Extract every line of the material below and reproduce it faithfully.

* **DATA SEGMENT**
* START *

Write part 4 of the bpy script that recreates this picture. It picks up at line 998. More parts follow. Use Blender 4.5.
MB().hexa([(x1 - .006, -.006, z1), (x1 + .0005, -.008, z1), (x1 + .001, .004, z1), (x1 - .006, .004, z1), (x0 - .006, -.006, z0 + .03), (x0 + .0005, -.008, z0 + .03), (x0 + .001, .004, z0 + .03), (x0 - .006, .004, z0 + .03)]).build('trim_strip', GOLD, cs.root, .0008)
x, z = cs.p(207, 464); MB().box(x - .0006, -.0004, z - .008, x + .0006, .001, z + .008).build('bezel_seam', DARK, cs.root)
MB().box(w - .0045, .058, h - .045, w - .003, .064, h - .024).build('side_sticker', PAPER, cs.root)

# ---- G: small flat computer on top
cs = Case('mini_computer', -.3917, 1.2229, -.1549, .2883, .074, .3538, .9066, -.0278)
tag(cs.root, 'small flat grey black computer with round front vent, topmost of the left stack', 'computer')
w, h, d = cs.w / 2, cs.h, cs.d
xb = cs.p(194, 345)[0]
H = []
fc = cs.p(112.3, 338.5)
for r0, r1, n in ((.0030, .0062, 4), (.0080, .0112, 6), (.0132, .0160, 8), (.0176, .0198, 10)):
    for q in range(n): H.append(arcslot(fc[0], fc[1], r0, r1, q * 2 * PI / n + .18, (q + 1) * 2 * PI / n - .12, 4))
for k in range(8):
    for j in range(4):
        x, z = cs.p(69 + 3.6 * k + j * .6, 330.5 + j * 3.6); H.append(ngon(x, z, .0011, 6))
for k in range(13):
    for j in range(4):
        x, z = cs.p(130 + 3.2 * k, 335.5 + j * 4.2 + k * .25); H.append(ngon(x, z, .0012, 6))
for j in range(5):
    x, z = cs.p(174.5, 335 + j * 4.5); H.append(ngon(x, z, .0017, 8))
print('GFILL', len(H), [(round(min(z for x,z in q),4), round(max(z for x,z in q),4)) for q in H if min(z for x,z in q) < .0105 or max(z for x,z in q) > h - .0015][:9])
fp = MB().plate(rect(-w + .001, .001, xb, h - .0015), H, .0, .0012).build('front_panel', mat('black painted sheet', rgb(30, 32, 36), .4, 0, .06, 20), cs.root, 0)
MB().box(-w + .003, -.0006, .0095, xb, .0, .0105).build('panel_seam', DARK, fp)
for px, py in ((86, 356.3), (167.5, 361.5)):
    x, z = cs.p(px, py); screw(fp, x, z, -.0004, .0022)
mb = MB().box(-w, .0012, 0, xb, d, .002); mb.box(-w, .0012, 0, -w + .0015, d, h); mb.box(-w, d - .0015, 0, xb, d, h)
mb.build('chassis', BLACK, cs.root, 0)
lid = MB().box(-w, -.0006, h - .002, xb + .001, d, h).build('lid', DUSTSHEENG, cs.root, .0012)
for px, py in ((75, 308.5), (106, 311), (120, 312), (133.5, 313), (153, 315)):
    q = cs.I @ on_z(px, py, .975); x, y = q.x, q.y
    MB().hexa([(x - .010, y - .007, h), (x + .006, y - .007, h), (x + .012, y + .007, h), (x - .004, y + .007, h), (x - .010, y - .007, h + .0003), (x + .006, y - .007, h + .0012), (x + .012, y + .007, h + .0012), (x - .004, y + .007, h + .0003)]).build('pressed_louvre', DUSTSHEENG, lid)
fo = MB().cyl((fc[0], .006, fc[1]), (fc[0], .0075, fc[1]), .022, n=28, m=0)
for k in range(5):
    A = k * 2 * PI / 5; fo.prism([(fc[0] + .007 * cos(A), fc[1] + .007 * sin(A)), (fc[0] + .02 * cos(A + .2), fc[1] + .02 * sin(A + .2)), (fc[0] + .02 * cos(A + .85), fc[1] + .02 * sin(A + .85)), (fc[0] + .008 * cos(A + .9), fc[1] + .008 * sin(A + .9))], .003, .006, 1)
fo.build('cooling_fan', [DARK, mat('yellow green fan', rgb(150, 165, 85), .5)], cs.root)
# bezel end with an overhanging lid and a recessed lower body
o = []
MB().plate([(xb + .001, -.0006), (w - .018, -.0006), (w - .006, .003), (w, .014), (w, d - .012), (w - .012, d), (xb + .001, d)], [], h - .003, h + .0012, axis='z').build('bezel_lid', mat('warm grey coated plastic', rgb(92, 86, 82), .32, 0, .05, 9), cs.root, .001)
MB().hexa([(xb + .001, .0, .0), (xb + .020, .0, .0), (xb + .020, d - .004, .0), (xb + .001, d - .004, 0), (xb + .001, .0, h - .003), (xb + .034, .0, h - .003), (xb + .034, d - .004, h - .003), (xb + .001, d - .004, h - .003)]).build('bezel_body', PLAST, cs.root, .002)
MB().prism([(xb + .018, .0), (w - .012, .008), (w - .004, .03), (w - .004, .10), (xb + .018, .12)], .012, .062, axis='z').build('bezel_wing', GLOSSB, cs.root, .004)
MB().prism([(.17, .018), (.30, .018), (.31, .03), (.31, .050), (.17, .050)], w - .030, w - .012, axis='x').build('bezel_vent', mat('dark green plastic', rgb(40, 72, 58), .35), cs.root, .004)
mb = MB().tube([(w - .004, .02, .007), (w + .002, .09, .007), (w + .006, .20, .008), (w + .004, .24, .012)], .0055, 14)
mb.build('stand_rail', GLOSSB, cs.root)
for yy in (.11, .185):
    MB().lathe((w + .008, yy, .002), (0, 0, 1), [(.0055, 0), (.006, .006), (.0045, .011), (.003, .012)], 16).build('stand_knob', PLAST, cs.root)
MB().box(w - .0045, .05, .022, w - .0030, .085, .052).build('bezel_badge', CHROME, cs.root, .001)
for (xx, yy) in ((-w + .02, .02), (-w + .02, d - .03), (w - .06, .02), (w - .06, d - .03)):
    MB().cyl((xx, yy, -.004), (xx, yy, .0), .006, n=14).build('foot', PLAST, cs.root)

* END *

* **RESPONSE**
Write part 4 of the bpy script that recreates this picture. It picks up at line 998. More parts follow. Use Blender 4.5.
MB().hexa([(x1 - .006, -.006, z1), (x1 + .0005, -.008, z1), (x1 + .001, .004, z1), (x1 - .006, .004, z1), (x0 - .006, -.006, z0 + .03), (x0 + .0005, -.008, z0 + .03), (x0 + .001, .004, z0 + .03), (x0 - .006, .004, z0 + .03)]).build('trim_strip', GOLD, cs.root, .0008)
x, z = cs.p(207, 464); MB().box(x - .0006, -.0004, z - .008, x + .0006, .001, z + .008).build('bezel_seam', DARK, cs.root)
MB().box(w - .0045, .058, h - .045, w - .003, .064, h - .024).build('side_sticker', PAPER, cs.root)

# ---- G: small flat computer on top
cs = Case('mini_computer', -.3917, 1.2229, -.1549, .2883, .074, .3538, .9066, -.0278)
tag(cs.root, 'small flat grey black computer with round front vent, topmost of the left stack', 'computer')
w, h, d = cs.w / 2, cs.h, cs.d
xb = cs.p(194, 345)[0]
H = []
fc = cs.p(112.3, 338.5)
for r0, r1, n in ((.0030, .0062, 4), (.0080, .0112, 6), (.0132, .0160, 8), (.0176, .0198, 10)):
    for q in range(n): H.append(arcslot(fc[0], fc[1], r0, r1, q * 2 * PI / n + .18, (q + 1) * 2 * PI / n - .12, 4))
for k in range(8):
    for j in range(4):
        x, z = cs.p(69 + 3.6 * k + j * .6, 330.5 + j * 3.6); H.append(ngon(x, z, .0011, 6))
for k in range(13):
    for j in range(4):
        x, z = cs.p(130 + 3.2 * k, 335.5 + j * 4.2 + k * .25); H.append(ngon(x, z, .0012, 6))
for j in range(5):
    x, z = cs.p(174.5, 335 + j * 4.5); H.append(ngon(x, z, .0017, 8))
print('GFILL', len(H), [(round(min(z for x,z in q),4), round(max(z for x,z in q),4)) for q in H if min(z for x,z in q) < .0105 or max(z for x,z in q) > h - .0015][:9])
fp = MB().plate(rect(-w + .001, .001, xb, h - .0015), H, .0, .0012).build('front_panel', mat('black painted sheet', rgb(30, 32, 36), .4, 0, .06, 20), cs.root, 0)
MB().box(-w + .003, -.0006, .0095, xb, .0, .0105).build('panel_seam', DARK, fp)
for px, py in ((86, 356.3), (167.5, 361.5)):
    x, z = cs.p(px, py); screw(fp, x, z, -.0004, .0022)
mb = MB().box(-w, .0012, 0, xb, d, .002); mb.box(-w, .0012, 0, -w + .0015, d, h); mb.box(-w, d - .0015, 0, xb, d, h)
mb.build('chassis', BLACK, cs.root, 0)
lid = MB().box(-w, -.0006, h - .002, xb + .001, d, h).build('lid', DUSTSHEENG, cs.root, .0012)
for px, py in ((75, 308.5), (106, 311), (120, 312), (133.5, 313), (153, 315)):
    q = cs.I @ on_z(px, py, .975); x, y = q.x, q.y
    MB().hexa([(x - .010, y - .007, h), (x + .006, y - .007, h), (x + .012, y + .007, h), (x - .004, y + .007, h), (x - .010, y - .007, h + .0003), (x + .006, y - .007, h + .0012), (x + .012, y + .007, h + .0012), (x - .004, y + .007, h + .0003)]).build('pressed_louvre', DUSTSHEENG, lid)
fo = MB().cyl((fc[0], .006, fc[1]), (fc[0], .0075, fc[1]), .022, n=28, m=0)
for k in range(5):
    A = k * 2 * PI / 5; fo.prism([(fc[0] + .007 * cos(A), fc[1] + .007 * sin(A)), (fc[0] + .02 * cos(A + .2), fc[1] + .02 * sin(A + .2)), (fc[0] + .02 * cos(A + .85), fc[1] + .02 * sin(A + .85)), (fc[0] + .008 * cos(A + .9), fc[1] + .008 * sin(A + .9))], .003, .006, 1)
fo.build('cooling_fan', [DARK, mat('yellow green fan', rgb(150, 165, 85), .5)], cs.root)
# bezel end with an overhanging lid and a recessed lower body
o = []
MB().plate([(xb + .001, -.0006), (w - .018, -.0006), (w - .006, .003), (w, .014), (w, d - .012), (w - .012, d), (xb + .001, d)], [], h - .003, h + .0012, axis='z').build('bezel_lid', mat('warm grey coated plastic', rgb(92, 86, 82), .32, 0, .05, 9), cs.root, .001)
MB().hexa([(xb + .001, .0, .0), (xb + .020, .0, .0), (xb + .020, d - .004, .0), (xb + .001, d - .004, 0), (xb + .001, .0, h - .003), (xb + .034, .0, h - .003), (xb + .034, d - .004, h - .003), (xb + .001, d - .004, h - .003)]).build('bezel_body', PLAST, cs.root, .002)
MB().prism([(xb + .018, .0), (w - .012, .008), (w - .004, .03), (w - .004, .10), (xb + .018, .12)], .012, .062, axis='z').build('bezel_wing', GLOSSB, cs.root, .004)
MB().prism([(.17, .018), (.30, .018), (.31, .03), (.31, .050), (.17, .050)], w - .030, w - .012, axis='x').build('bezel_vent', mat('dark green plastic', rgb(40, 72, 58), .35), cs.root, .004)
mb = MB().tube([(w - .004, .02, .007), (w + .002, .09, .007), (w + .006, .20, .008), (w + .004, .24, .012)], .0055, 14)
mb.build('stand_rail', GLOSSB, cs.root)
for yy in (.11, .185):
    MB().lathe((w + .008, yy, .002), (0, 0, 1), [(.0055, 0), (.006, .006), (.0045, .011), (.003, .012)], 16).build('stand_knob', PLAST, cs.root)
MB().box(w - .0045, .05, .022, w - .0030, .085, .052).build('bezel_badge', CHROME, cs.root, .001)
for (xx, yy) in ((-w + .02, .02), (-w + .02, d - .03), (w - .06, .02), (w - .06, d - .03)):
    MB().cyl((xx, yy, -.004), (xx, yy, .0), .006, n=14).build('foot', PLAST, cs.root)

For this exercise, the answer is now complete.